Shop around and negotiate

Ask dealers for their best price on your second-hand car of choice. Make a note of the best price, and then ask others to beat it. You can expand your radius, if you’re happy to travel to find the lowest price. Never sign on the day- walk away and you will be pleasantly surprised with the number of sales calls you receive offering even better discounts than discussed previously.

Inspect the vehicle thoroughly

As the old saying goes, it’s not enough to go by good looks alone and this is most certainly the case when buying a used car. You need to look at everything, from the seatbelts, headlights to the paintwork and tyres. Check the car’s mileage. The average covered is around 10,000 miles a year, so if the odometer’s figure seems strangely out considering age, ask why. Service history is crucial as you don’t want to purchase a car which may be subject to immediate repairs. Also check for any signs of poor repair and oil or water leaks in the engine which could lead to serious problems.

Don’t skip the test-drive

Test driving a second hand car is imperative to ensure you’re comfortable driving the vehicle and that you don’t notice any red flags when out on the road. Try different routes and include the motorway to check how the car feels whilst driving it. Check the brakes and clutch function smoothly and effectively, plus experiment with manoeuvres such as a  three-point turn and an emergency stop to check steering and brakes.

Check for outstanding finance

Buying, leasing or hiring a car on finance is increasing in popularity. This means many vehicles on the road are actually owned by finance providers until their customers pay off the finance agreement in full. Make sure you carry out a Car Data Check because if you buy from someone who’s not paid off their finance agreement, the provider could retrieve the car and leave you without a car and out of pocket. Most reputable dealers carry out a vehicle check, but we’d advise you to still liaise with them to ask whether it’s been done on your visit.

Protect your rights

Remember that if you choose to buy through a private sale it is also your responsibility to check the car’s condition and history, and you have far fewer rights if something goes wrong. A private seller must give an accurate description, but it can be hard to prove if you’ve been duped – so keep copies of the original advert. Purchasing a used car warranty can be excellent way to protect yourself from expensive incidents you may experience once you’ve actually bought your vehicle. Many warranties can be bought direct as well –  another bonus as it eliminates additional costs which may incur if buying through another party.

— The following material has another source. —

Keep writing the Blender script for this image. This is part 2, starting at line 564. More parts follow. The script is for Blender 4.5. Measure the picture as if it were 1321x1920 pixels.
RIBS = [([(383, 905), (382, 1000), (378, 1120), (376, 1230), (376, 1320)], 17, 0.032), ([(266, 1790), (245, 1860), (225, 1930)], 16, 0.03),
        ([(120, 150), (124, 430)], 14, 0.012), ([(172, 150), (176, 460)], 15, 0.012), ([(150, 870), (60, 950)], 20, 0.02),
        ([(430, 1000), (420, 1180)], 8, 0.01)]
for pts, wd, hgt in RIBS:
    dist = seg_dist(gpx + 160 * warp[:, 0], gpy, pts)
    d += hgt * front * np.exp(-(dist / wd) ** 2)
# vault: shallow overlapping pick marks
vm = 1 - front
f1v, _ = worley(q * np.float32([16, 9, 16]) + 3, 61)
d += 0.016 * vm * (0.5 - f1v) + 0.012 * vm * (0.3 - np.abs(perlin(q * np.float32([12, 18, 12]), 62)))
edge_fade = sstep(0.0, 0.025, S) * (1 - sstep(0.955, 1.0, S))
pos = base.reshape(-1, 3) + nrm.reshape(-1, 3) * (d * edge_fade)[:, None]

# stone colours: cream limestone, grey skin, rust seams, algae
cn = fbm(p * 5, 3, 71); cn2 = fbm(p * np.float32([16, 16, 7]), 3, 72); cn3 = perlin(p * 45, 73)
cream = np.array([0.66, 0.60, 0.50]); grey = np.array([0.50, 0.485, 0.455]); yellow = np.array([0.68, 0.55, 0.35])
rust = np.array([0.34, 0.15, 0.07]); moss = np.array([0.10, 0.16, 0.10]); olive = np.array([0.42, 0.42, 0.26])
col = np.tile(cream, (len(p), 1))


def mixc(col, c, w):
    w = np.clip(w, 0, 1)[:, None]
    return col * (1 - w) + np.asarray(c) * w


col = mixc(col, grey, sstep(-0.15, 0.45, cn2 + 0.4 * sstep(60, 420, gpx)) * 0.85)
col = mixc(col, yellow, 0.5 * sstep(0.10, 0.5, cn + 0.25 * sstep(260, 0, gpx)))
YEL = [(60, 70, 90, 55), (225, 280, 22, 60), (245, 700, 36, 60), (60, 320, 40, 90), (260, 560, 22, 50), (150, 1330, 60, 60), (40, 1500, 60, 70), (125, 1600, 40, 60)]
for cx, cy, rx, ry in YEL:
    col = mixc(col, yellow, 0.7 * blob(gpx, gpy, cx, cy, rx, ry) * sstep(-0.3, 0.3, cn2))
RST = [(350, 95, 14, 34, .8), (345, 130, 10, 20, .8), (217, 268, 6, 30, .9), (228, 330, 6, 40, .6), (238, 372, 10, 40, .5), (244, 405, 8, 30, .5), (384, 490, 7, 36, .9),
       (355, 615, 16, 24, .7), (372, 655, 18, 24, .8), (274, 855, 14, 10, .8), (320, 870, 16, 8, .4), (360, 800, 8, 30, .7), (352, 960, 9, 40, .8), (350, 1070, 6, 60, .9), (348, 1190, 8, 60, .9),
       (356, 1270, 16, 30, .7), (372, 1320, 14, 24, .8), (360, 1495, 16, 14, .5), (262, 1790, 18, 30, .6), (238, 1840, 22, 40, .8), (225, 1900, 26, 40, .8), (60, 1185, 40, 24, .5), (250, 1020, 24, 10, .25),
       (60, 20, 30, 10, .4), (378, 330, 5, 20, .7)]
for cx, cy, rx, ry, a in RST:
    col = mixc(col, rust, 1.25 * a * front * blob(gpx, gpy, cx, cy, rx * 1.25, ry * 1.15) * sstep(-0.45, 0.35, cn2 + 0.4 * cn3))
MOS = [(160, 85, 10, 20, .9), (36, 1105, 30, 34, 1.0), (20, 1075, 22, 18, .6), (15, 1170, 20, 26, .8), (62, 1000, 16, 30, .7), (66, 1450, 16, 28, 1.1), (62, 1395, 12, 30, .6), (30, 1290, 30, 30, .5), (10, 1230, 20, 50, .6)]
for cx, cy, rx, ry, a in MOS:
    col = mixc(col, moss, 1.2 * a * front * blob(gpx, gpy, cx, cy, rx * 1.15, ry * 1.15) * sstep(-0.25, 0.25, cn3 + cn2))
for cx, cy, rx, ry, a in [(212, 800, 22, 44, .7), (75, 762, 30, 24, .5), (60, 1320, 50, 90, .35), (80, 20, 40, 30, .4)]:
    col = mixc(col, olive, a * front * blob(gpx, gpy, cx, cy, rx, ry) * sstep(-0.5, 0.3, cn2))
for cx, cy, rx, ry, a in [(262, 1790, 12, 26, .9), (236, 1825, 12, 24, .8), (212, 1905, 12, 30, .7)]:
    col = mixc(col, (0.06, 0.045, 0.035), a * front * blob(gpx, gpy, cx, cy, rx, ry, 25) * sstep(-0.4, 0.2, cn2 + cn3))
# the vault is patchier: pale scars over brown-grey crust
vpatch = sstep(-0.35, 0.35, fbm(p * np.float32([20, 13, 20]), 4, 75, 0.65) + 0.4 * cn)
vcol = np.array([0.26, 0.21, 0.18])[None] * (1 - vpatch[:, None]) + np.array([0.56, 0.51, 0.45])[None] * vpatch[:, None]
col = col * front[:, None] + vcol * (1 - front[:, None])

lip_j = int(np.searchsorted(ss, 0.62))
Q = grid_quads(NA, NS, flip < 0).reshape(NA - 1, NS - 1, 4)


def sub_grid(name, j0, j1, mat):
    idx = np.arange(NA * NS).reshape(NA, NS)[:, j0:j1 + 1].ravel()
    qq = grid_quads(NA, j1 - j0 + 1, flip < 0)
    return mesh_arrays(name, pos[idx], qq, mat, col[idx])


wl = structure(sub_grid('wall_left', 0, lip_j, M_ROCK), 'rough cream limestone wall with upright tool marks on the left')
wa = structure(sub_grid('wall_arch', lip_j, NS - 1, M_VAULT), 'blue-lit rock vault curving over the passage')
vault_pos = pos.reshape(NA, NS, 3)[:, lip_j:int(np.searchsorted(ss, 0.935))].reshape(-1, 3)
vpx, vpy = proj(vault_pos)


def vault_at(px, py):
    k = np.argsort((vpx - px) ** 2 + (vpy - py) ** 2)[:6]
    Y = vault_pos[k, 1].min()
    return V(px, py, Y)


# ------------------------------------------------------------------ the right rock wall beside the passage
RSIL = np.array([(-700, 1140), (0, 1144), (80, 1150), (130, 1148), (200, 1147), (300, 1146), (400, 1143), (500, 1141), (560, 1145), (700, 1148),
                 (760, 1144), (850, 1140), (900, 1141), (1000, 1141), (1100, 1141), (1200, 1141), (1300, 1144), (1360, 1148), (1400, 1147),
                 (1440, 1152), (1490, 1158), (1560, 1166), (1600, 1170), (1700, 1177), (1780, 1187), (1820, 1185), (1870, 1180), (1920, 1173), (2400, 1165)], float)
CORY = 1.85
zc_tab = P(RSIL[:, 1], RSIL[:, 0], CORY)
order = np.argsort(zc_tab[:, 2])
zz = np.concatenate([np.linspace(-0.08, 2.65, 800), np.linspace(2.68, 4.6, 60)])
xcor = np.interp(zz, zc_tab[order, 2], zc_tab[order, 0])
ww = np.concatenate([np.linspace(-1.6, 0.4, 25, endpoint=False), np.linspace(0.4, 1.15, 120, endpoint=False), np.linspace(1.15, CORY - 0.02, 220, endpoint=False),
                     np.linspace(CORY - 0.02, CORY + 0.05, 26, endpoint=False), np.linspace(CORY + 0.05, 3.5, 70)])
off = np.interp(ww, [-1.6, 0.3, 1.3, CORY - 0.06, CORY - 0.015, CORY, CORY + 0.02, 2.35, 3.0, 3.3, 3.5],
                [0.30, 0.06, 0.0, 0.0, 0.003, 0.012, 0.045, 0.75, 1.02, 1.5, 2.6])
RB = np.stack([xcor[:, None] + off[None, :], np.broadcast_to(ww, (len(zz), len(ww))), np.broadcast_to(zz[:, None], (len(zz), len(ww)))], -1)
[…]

In this case, eBay may not be the best option…

You can buy anything online these days, but is buying a car this way worth the risk? Lots of people seem to think so and eBay is one of the most popular sites for used car purchases. Ensure you’ve done all the necessary checks before you place a bid, as if you pay using PayPal its purchase protection does not apply to cars – and neither does eBay’s own buyer protection. So if anything goes wrong, you cannot turn to either to sort it out.

… although considering your credit card could be wise

Paying even a penny towards your car by credit card, means you get effective, additional protection, as you’re then covered by Section 75. Providing the total cost of the car you’re buying is between £100 and £30,000, paying anything towards it by credit card means the card company is equally as liable as the dealer if anything goes wrong with your vehicle.

Be thorough with paperwork

When you buy a used car check you have all the necessary documents before paying. Most important is the  Logbook, or V5C,  which proves you are the keeper of the vehicle. It should list you as the registered keeper, though you may not be the owner if the car has been bought on finance. The car’s servicing booklet is essential  to check when the car was last serviced, as well as what’s been repaired/replaced. Manuals, spares such as wheels, keys and the sales contract should also be included.

Whether or not you decide to purchase the used car you are considering, it’s imperative to make sure you are well-informed and have researched the market before buying. The more aware you are of common scams and sneaky sales tactics, the less likely you are to be left out of pocket or with a vehicle that won’t stand the test of time.